TED HOWARD, CO-FOUNDER AND CEO, THE DEMOCRACY COLLABORATIVE
Just occasionally, something exceptional emerges from a town or city in crisis. New ideas are deployed to meet the challenges. Communities like Cleveland in the US and Preston in England were left in freefall by the collapse of traditional industry and the failure of trickle-down economics. Thanks to local efforts, what emerged from the chaos was a new model—one I call “community wealth building.” The idea is to grow the economy from the bottom up. You make better use of local assets—like the purchasing power of non-profit and public institutions—to create opportunities for local businesses. You reverse extractive patterns of outsourcing and disinvestment. The end result is the revival of once struggling towns and cities. Importantly, the evidence shows that this is more than theory—a recent PwC study named Preston, one of the most distressed communities just a few short years ago, as the most improved city in the UK.

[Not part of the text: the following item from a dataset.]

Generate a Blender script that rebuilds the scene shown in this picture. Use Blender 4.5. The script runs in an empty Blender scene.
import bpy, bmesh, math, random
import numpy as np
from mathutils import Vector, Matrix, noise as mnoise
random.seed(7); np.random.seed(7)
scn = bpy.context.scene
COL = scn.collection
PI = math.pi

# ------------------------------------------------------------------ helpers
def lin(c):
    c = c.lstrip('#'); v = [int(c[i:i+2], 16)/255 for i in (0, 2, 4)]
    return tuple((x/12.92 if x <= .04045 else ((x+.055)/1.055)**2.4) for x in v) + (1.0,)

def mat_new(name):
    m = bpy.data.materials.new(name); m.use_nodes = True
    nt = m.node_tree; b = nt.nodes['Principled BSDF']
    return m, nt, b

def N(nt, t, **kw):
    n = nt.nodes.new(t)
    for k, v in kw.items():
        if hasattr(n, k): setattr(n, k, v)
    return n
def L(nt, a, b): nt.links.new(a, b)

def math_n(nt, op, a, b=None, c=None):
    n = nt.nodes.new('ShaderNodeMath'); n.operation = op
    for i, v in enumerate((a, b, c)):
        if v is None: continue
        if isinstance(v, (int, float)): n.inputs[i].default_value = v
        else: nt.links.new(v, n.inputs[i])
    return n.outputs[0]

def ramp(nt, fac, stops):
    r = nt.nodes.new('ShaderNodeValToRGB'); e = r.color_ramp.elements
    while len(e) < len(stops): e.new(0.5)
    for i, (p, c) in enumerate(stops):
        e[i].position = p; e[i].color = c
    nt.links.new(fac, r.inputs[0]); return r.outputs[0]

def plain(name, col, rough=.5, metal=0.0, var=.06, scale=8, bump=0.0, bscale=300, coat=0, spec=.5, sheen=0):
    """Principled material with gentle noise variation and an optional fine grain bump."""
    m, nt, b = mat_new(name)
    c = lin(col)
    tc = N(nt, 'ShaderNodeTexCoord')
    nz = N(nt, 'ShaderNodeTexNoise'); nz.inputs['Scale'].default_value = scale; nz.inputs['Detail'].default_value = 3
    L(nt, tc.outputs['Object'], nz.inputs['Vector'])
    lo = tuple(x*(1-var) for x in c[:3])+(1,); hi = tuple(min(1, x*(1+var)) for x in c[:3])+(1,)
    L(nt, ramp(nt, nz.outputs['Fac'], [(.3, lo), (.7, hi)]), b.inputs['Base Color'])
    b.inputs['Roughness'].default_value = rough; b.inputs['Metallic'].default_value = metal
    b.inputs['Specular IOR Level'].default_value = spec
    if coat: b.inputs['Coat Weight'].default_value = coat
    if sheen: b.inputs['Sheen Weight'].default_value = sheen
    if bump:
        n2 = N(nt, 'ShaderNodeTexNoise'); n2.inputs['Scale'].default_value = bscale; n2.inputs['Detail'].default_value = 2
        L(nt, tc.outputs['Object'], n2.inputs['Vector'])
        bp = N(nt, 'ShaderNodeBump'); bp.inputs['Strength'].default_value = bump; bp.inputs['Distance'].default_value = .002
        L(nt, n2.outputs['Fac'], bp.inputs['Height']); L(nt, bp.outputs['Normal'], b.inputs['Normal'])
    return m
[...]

Community wealth building is not merely a way to smooth over the rough edges of an ultimately sound economic system. It is the kernel of a comprehensive new approach, which is why Marjorie Kelly and I called our forthcoming book The Making of a Democratic Economy. The redirection of spending by local public institutions has grabbed most attention, but it is part of a broader toolbox which is still being furnished. Ultimately, community wealth building is a set of principles—democratised ownership, local investment, and so on—that allow us to intervene in practical ways to create a new economic model, with “the local” at its core.